Sunday, August 19, 2018

'Death from Natural Causes'

A longtime reader who is an attorney living in Dallas periodically sends me vintage postcards, usually with hand-tinted scenes of life in Texas. The latest shows Main Street in downtown Houston. The street is clogged with 1940’s-era automobiles and the sidewalks are packed shoulder-to-shoulder with shoppers. Visible on the right is the S.H. Kress and Co. Building, built in 1913 and now on the U.S. National Register of Historic Places. Beyond it is the Woolworth building, torn down in 1980. The photo’s caption reads: “Houston – Fastest Growing City in the United States.” On the address side of the card is a capsule history of the city, which concludes: “Population 1940 census 387,000.” Houston's estimated population in 2016 was 2.3 million.

My reader’s handwritten messages tend to be gnomically witty. In this case, he quotes a sentence from Yale historian Laura Engelstein’s Russia in Flames: War, Revolution, Civil War, 1914-1921 (2017): “Voroshilov, always close to Stalin, went on to a long career in Soviet military and political life, his major accomplishment being death from natural causes.” Anyone familiar with Stalin’s management style will get the joke. The person in question is Kliment Yefremovich Voroshilov (1881-1969), who outlived his former boss by sixteen years and was retained in power by Khrushchev. In 1950 he was named Chairman of the U.S.S.R. Supreme Soviet. He was the definition of an apparatchik, less a military man than a dedicated bureaucrat and careerist. Every thuggish government relies on such people.

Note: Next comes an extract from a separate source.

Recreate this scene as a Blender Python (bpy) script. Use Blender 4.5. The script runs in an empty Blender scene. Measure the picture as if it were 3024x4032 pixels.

Twice Voroshilov was awarded the title “Hero of the Soviet Union.” In 1960 he received the Gold Star of “Hero of Socialist Labor.” General Secretary Leonid Brezhnev returned Voroshilov to the Central Party Committee. He died at age eighty-seven. The city of Lugansk was renamed Voroshilovgrad. Elsewhere in Russia in Flames, Engelstein writes that “there were no halcyon days of the Bolshevik Revolution. There was no primal moment of democratic purity that was later betrayed […] The Bolsheviks were ruthless and uncompromising from Day One.”